Is it correct: $1!+2!+\ldots+n!$ is not divisible by $n+1$ for $n\ge3$ ?
To me it seems that at least it is true for odd $n$.
Edit: The main question, I was dealing with is $1!+2!+\ldots+n!$ is not divisible by any prime $p\le n.$ What I did:
$$1!+2!+\ldots+n!=1!+2!+\ldots+(p-1)!+p!+\ldots+n!$$ So, if I can prove that $1!+2!+\ldots+(p-1)!$ is not divisible by $p,$ it is done. Taking some random $n,$ I didn't find any counter (my bad choices of $n$) and thought of the above conjecture which is not true as pointed in the below answers.
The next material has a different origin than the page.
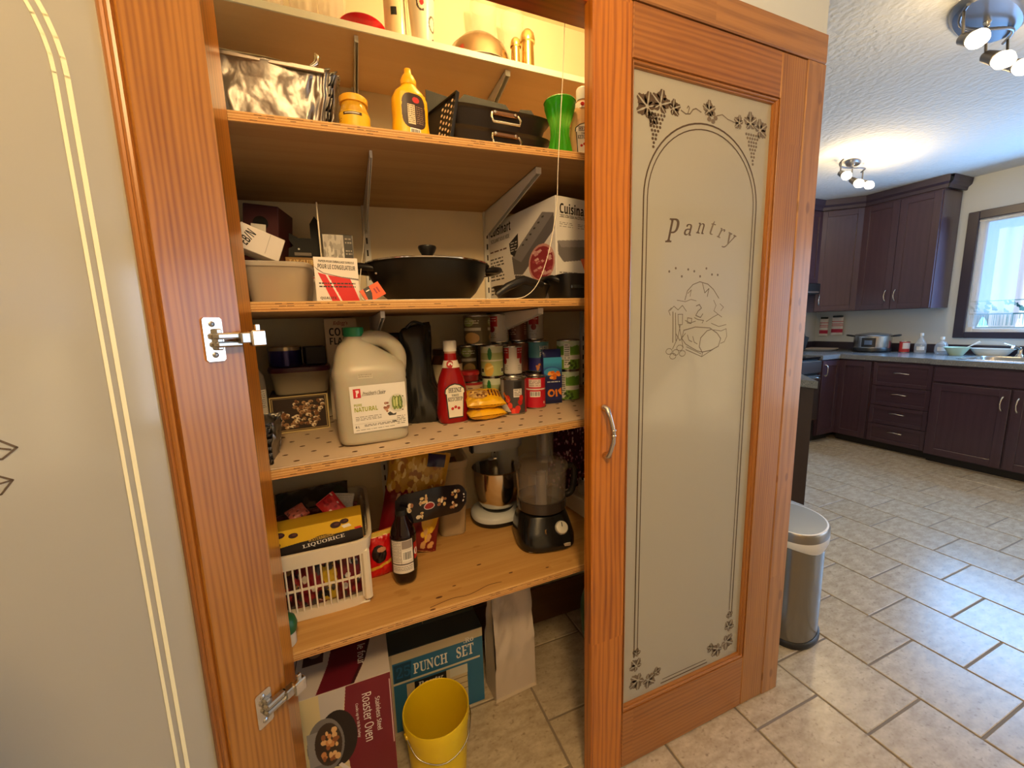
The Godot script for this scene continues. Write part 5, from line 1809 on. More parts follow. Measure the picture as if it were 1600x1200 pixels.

When $m>1$, then $m!$ is even. Therefore, $$ 1!+2!+3!+\dots+n! $$ is odd. When $n$ is odd, then $n+1$ is even. Therefore, $$ (n+1)\nmid(1!+2!+3!+\dots+n!) $$ since $2$ divides the LHS, but not the RHS.
On the other hand, when $n=8$, $$ 1!+2!+3!+4!+5!+6!+7!+8!=46233, $$ which is divisible by $n+1=9$.
Therefore, the claim is true when $n$ is odd, but it is false when $n$ is even. You may have been detecting that many of the first few odd numbers are prime.